737 arrests, scattered clashes in Paris on third protest weekend






Paris - By Pol O Gradaigh and Violetta Heise, - Scattered clashes broke out and police made 737 arrests Saturday in an unusually deserted Paris, as thousands of fuel tax protesters took to the streets for a third weekend running.

With authorities determined to prevent the running battles seen last week around the Arc de Triomphe, gendarmerie police said they had checked more than 5,000 people on the roads around the capital.



 
From the early morning, police let hundreds of the protesters, clad in the flourescent yellow safety bibs that have become the movement's symbol, filter onto the Champs-Elysees after careful searches.
There was relative calm across most of the city, which was unusually quiet for a Saturday.
Motor traffic was thin on the ground and the usual crowds of tourists were barely to be seen.
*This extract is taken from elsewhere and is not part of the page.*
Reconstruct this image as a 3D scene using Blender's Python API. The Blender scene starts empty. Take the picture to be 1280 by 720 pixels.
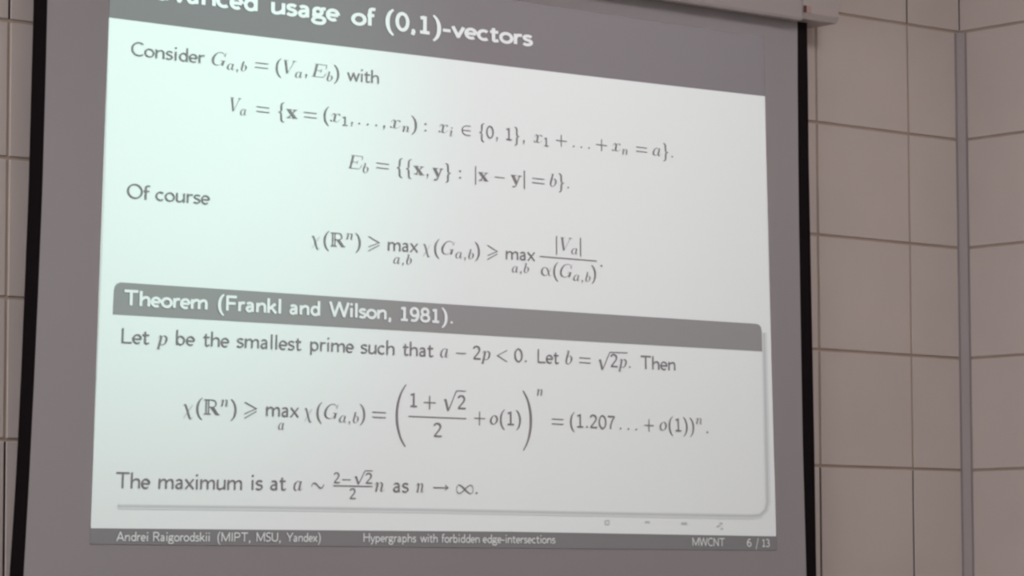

Many shops and restaurants were boarded up, fearing a repeat of last week's vandalism.
On the Grands Boulevards in the north of the city, a march of largely left-wing protesters was pushed back by police, who used water cannon and tear gas to push through bins and at least one overturned scooter that the protesters tried to use to block their way.
Authorities had cleared away barriers around roadworks and the heavy metal grills around roadside trees ahead of the protests, after they were used to build barricades the week before.
Two of the dozen armoured cars the gendarmerie were deploying, an unusual move in Paris, could also be seen.
Workers from quickly-shuttered shops in the multi-ethnic Rue Saint-Denis came out to photograph the aftermath on their mobile phones.
Broadcaster BFMTV showed a car burning on Avenue Hoche near the Arc de Triomphe, while another blaze could be seen outside Saint-Lazare railway station and a young man repeatedly flung rocks at a building in an apparently unsuccessful attempt to smash the window.
But the trouble seemed less severe than the previous week, which saw more than 100 people injured.
A police source said there had been 737 arrests by late afternoon, with 55 people injured including three members of the security forces.
The relatively quieter day seemed to owe more to the revised police tactics than to the government's decision on Wednesday to cancel the planned petrol and diesel tax rises that sparked the protests.
Public broadcaster FranceInfo cited the Interior Ministry as saying that there were 31,000 protesters on the streets around France, including 8,000 in Paris.
Prime Minister Edouard Philippe had estimated 5,500 protesters in the capital a week earlier.
"You know, that's all just for show," one Yellow Vest protester, who was joining in on-off blockades of traffic on the Place de la Bastille, told dpa when asked about the government climbdown.
Jeremy, 36, a local government official from a region near Paris, said people felt that their tax money was "being robbed."
"When you see how those who govern us live!", he added. "We want some justice too, a fairer distribution of wealth."
Steve Bannon, the former strategist of US President Donald Trump, said at an event Saturday in Brussels that the Yellow Vests in France are the "exact same type of people" that voted for Trump and for Brexit.
He described the protesters as "the deplorables of France, the exact same type of people that elected Donald Trump to be president of the United States in 2016, the same type of people that voted for Brexit, that want to have control of their countries."
Marine Le Pen, the leader of France's far right National Alliance, told the same event that it was "indecent" to envisage more migration at a time when French people are "revolting for their purchasing power and their dignity."
The protests have spilled over from France into Belgium and the Netherlands.
On Saturday, hundreds of people took to the streets in the Netherlands demanding that Dutch Prime Minister Mark Rutte step down and their country exit the EU, among other things.
In Brussels, about 400 people were arrested at Yellow Vest protests on Saturday, with police saying about 1,000 people were taking part in the demonstrations.
Earlier in the day in Paris, police forced protesters off a segment of the Paris ring road and fired tear gas in a minor clash on a corner of the Champs-Elysees.
Some 89,000 members of the security forces have been mobilized around the country, with 8,000 in place in the capital.
Many of those arrested were suspected of joining a gathering in order to prepare violence, destruction or vandalism, according to police.
President Emmanuel Macron let it be known earlier this week that the planned hikes in petrol and diesel taxes, which sparked the protest movement, would be cancelled outright.
But prominent protesters insisted that they would descend on Paris anyway, speaking of wider demands including broader tax cuts and salary raises.